● **Requirement**:
Report every line from the material that contains the word "part".

● **Entries provided**:
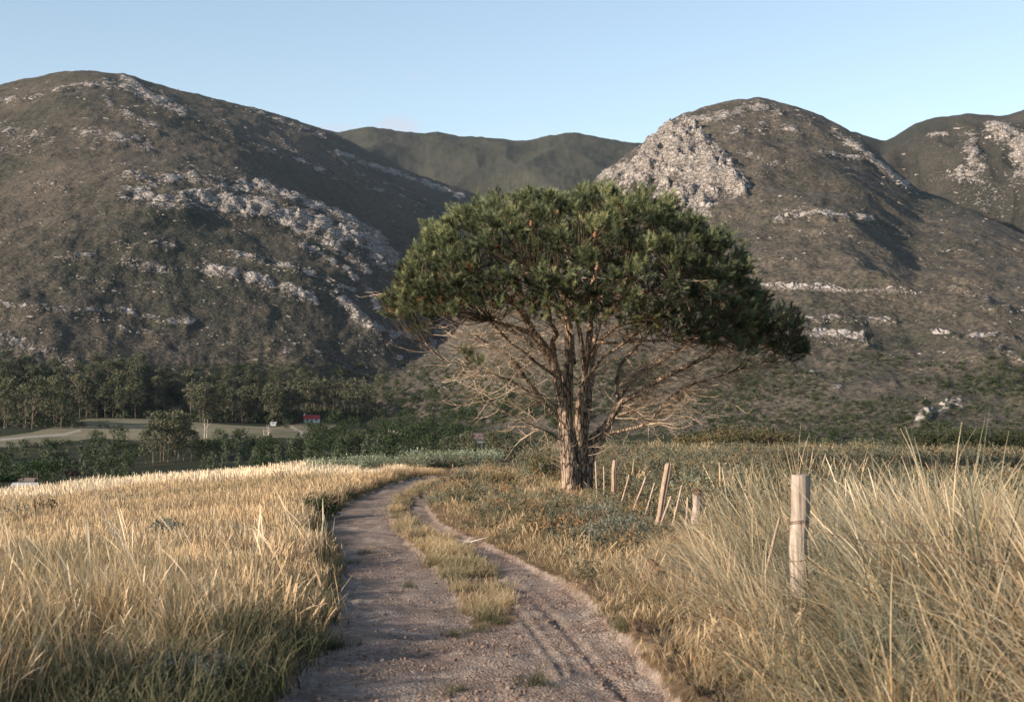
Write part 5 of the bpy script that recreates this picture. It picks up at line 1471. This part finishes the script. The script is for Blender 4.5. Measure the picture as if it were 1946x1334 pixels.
def ground_pt(u, v=None, r=None):
    if r is None: return at_ground(u, v)
    a = float(az_of(u)); p = np.array([r * sin(a), r * cos(a), 0.0]); p[2] = zat(p[0:1], p[1:2])[0]; return p
FIRST = {}
def tree2(kind, var, p, s, label, group, name='gum_tree', cat='gum tree', wide=1.0):
    e = empty(name, tuple(p)); tr_m, cr_m = (GUM if kind == 'gum' else TALL)[var]
    o = link('trunk', tr_m, None, e); q = link('crown', cr_m, None, e)
    e.scale = (s * wide, s * wide, s); e.rotation_euler = (0, 0, R.uniform(0, 6.28)); return tag(e, label, cat, group)
def tree1(meshes, p, s, label, group, name, cat, wide=1.0):
    o = link(name, R.choice(meshes), None); o.location = p; o.scale = (s * wide, s * wide, s); o.rotation_euler = (0, 0, R.uniform(0, 6.28))
    return tag(o, label, cat, group)
# gum woods at the back of the meadow
for k in range(40):
    u0 = R.uniform(-60, 292); v0 = 812 + R.uniform(-2, 3) if u0 < 150 else 794 + R.uniform(-2, 2)
    tree2('gum', R.randrange(6), ground_pt(u0, v0), R.uniform(.60, 1.05), 'tall gum tree in the front row of the wood left behind the meadow', 'gum trees in the left wood')
for k in range(62):
    u0 = R.uniform(-80, 300); v0 = R.uniform(735, 790)
    tree2('gum', R.randrange(6), ground_pt(u0, v0), R.uniform(.5, 1.05), 'gum tree further up the slope in the left wood, only its crown clear', 'gum trees in the left wood')
for k in range(16):
    u0 = R.uniform(285, 370); tree2('tall', R.randrange(5), ground_pt(u0, R.uniform(758, 776)), R.uniform(.7, .95), 'slim gum tree behind the rough gap between the two woods', 'gum trees behind the gap')
tree2('tall', 1, ground_pt(362, 800), 1.15, 'single tall gum tree rising above its neighbours at the left end of the middle wood', None)
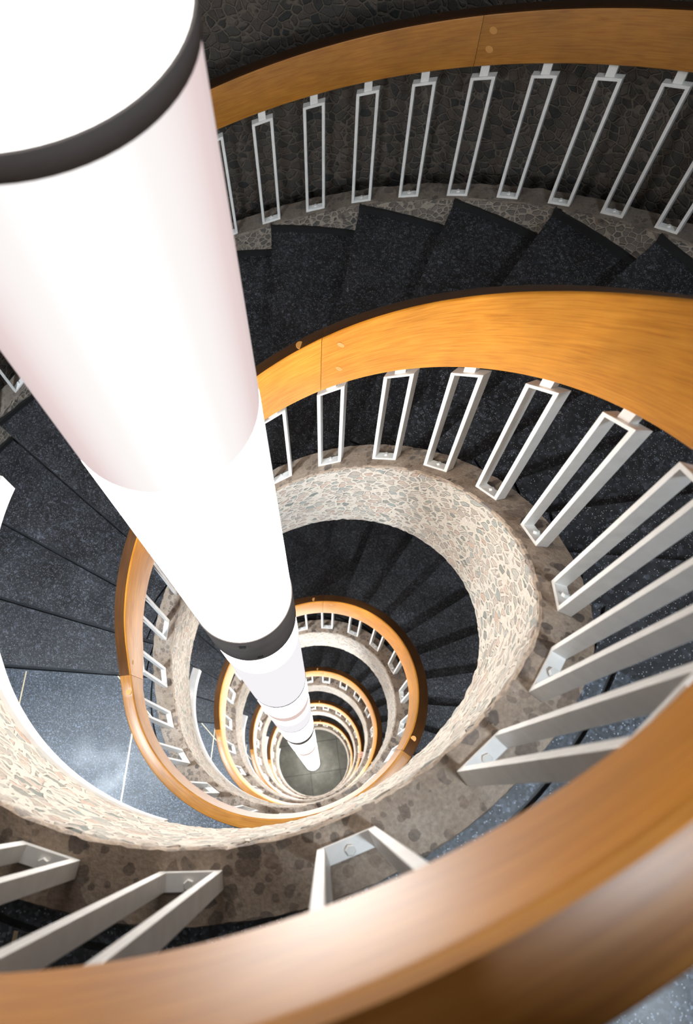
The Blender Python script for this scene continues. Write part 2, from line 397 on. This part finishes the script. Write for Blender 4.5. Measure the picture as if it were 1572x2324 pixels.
# ------------------------------------------------------------------ stair storeys
FLOOR_WORDS = ['top', 'second', 'third', 'fourth', 'lowest']
END = 1440 + 144.5                 # unwrapped angle where the last flight meets the floor
RC0, RC1 = 4.30, 5.0
BAL = [-159.8, -141.4, -122, -102.4, -84.6, -64.8, -44.3, -29.7, -14.5, 3.8, 22, 40.1, 57.2, 75.6, 93, 110.6, 128, 146, 163.4, 181.7]

def baluster(R0, R1, th, dth, ttop, tbot, bar, zf, mpaint, rail_t, parent, conR):
    """flat-bar frame sheared along the slope"""
    a = [th - dth / 2, th + dth / 2]; bt = math.degrees(bar / ((R0 + R1) / 2))
    def q(R, x, t): return pt(R, x, zf(x) + t)
    V = []; O = [(a[0], ttop), (a[1], ttop), (a[1], tbot), (a[0], tbot)]; I = [(a[0] + bt, ttop + bar), (a[1] - bt, ttop + bar), (a[1] - bt, tbot - bar), (a[0] + bt, tbot - bar)]
    # straight bars: use vertical planes through the two outer corners
    for R in (R0, R1):
        for x, t in O + I: V.append(q(R, x, t))
    Fc = []
    for i in range(4):
        j = (i + 1) % 4
        Fc += [(i, j, 4 + j, 4 + i), (8 + i, 12 + i, 12 + j, 8 + j), (i, 8 + i, 8 + j, j), (4 + i, 4 + j, 12 + j, 12 + i)]
    o = link('baluster', V, Fc, mpaint, parent, None, False)
    bv = o.modifiers.new('bevel', 'BEVEL'); bv.width = 0.0012; bv.segments = 2; bv.limit_method = 'ANGLE'
    # top bracket
    V = []; h = dth * 0.17; Rm = (R0 + R1) / 2
    for R in (Rm - .05, Rm + .05):
        for x, t in ((th - h, rail_t - .02), (th + h, rail_t - .02), (th + h, ttop + .02), (th - h, ttop + .02)): V.append(q(R, x, t))
    link('bracket', V, [(0, 1, 2, 3), (7, 6, 5, 4), (0, 4, 5, 1), (1, 5, 6, 2), (2, 6, 7, 3), (3, 7, 4, 0)], mpaint, o, None, False)
    # hexagon bolt on the foot bar
    cx = Vector(q(Rm + .02, th, tbot - bar)); slope = Vector(q(Rm, th + .5, tbot)) - Vector(q(Rm, th - .5, tbot)); slope.normalize()
    rad = Vector((math.cos(math.radians(th)), math.sin(math.radians(th)), 0)); nrm = rad.cross(slope); nrm = nrm if nrm.z > 0 else -nrm
    V = []; rb = 0.0085
    for hgt, rr in ((0.0, rb), (0.005, rb), (0.0065, rb * .82)):
        for i in range(6):
            an = math.radians(60 * i + 20); V.append(tuple(cx + slope * rr * math.cos(an) + rad * rr * math.sin(an) + nrm * hgt))
    Fc = [tuple(range(12, 18))] + [(6 * l + i, 6 * l + (i + 1) % 6, 6 * l + 6 + (i + 1) % 6, 6 * l + 6 + i) for l in range(2) for i in range(6)]
    link('bolt', V, Fc, M['bolt'], o, None, False)
    return o

def plug(parent, R, th, t, r=0.011, horiz=False):
    c = Vector(pt(R, th, zs(th) + t)); a = math.radians(th); nrm = Vector((-math.cos(a), -math.sin(a), 0)); tv = Vector((-math.sin(a), math.cos(a), 0)); uv = Vector((0, 0, 1))
    if horiz: nrm, uv = Vector((0, 0, 1)), Vector((math.cos(a), math.sin(a), 0))
    if not horiz: nrm = (nrm + Vector((0, 0, .06))).normalized()
    V = [tuple(c + nrm * .0012)]; V += [tuple(c + (tv * math.cos(i * math.pi / 8) + uv * math.sin(i * math.pi / 8)) * r + nrm * .001) for i in range(16)]
    V += [tuple(c + (tv * math.cos(i * math.pi / 8) + uv * math.sin(i * math.pi / 8)) * r - nrm * .002) for i in range(16)]
    Fc = [(0, 1 + i, 1 + (i + 1) % 16) for i in range(16)] + [(1 + i, 17 + i, 17 + (i + 1) % 16, 1 + (i + 1) % 16) for i in range(16)]
    o = link('dowel', V, Fc, M['plug'], parent, None, False); return o

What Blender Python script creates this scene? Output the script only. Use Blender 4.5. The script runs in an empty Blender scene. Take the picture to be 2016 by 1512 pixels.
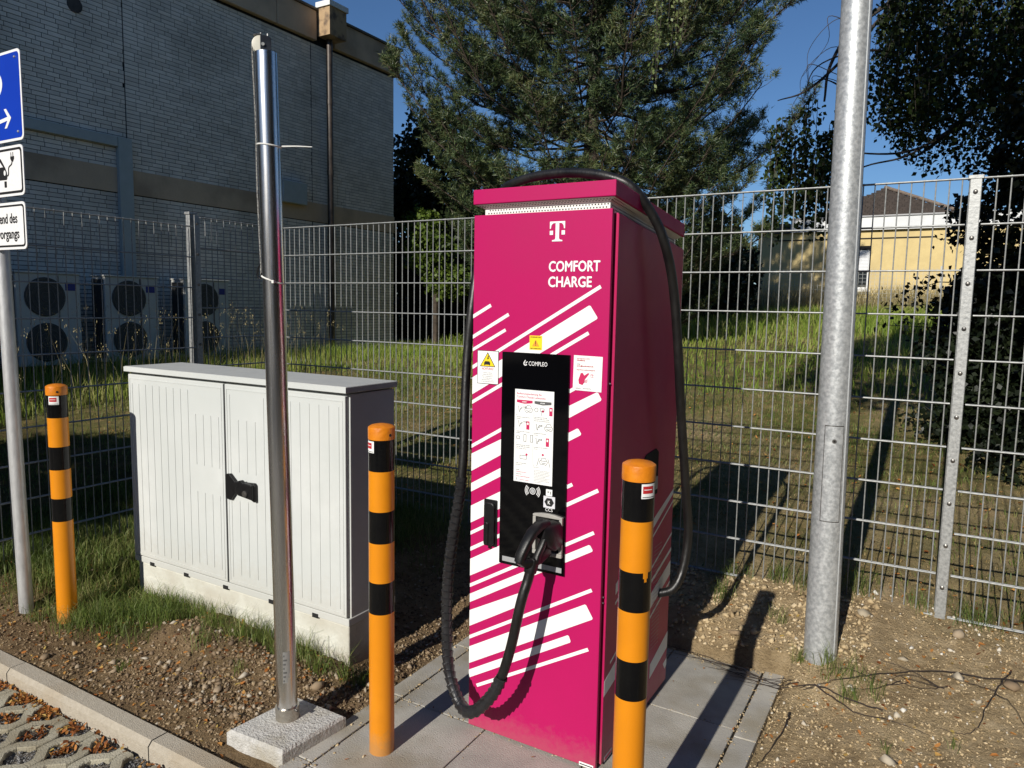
import bpy, bmesh, math, random
import numpy as np
from mathutils import Matrix, Vector
random.seed(7); RNG = np.random.default_rng(11)
S = bpy.context.scene
COL = S.collection
# ------------------------------------------------------------------ camera, light, exposure
# site axes: X runs along the kerb (and the charger front), Y away from the kerb, camera above the origin
cam_d = bpy.data.cameras.new('camera'); cam = bpy.data.objects.new('camera', cam_d); COL.objects.link(cam)
AZ = math.radians(120.2)
pit, rol = math.atan(153.57/1428), math.radians(1.037)
def site(v):
    u = (math.sin(AZ), math.cos(AZ)); w = (-math.cos(AZ), math.sin(AZ))
    return Vector((v[0]*u[0]+v[1]*u[1], v[0]*w[0]+v[1]*w[1], v[2]))
F_ = Vector((0, math.cos(pit), -math.sin(pit))); U0 = Vector((0, math.sin(pit), math.cos(pit))); R0 = Vector((1, 0, 0))
Rr = R0*math.cos(rol)+U0*math.sin(rol); Uu = U0*math.cos(rol)-R0*math.sin(rol)
R_, U_, Fs = site(Rr), site(Uu), site(F_)
cam.matrix_world = Matrix(((R_.x, U_.x, -Fs.x, 0), (R_.y, U_.y, -Fs.y, 0), (R_.z, U_.z, -Fs.z, 1.6), (0, 0, 0, 1)))
cam_d.sensor_width = 36; cam_d.lens = 1428/2016*36; cam_d.clip_start = .05; cam_d.clip_end = 600
S.camera = cam
SUN_EL, SUN_DIR = 28.3, Vector((math.sin(math.radians(.7)), math.cos(math.radians(.7)), 0))   # where shadows point
sd = SUN_DIR*math.cos(math.radians(SUN_EL)) - Vector((0, 0, math.sin(math.radians(SUN_EL))))
sl = bpy.data.lights.new('sun', 'SUN'); sl.energy = 4.8; sl.angle = math.radians(.53); sl.color = (1, .945, .86)
so = bpy.data.objects.new('sun', sl); COL.objects.link(so); so.rotation_euler = sd.to_track_quat('-Z', 'Y').to_euler()
W = bpy.data.worlds.new('World'); S.world = W; W.use_nodes = True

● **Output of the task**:
Write part 5 of the bpy script that recreates this picture. It picks up at line 1471. This part finishes the script. The script is for Blender 4.5. Measure the picture as if it were 1946x1334 pixels.
The Blender Python script for this scene continues. Write part 2, from line 397 on. This part finishes the script. Write for Blender 4.5. Measure the picture as if it were 1572x2324 pixels.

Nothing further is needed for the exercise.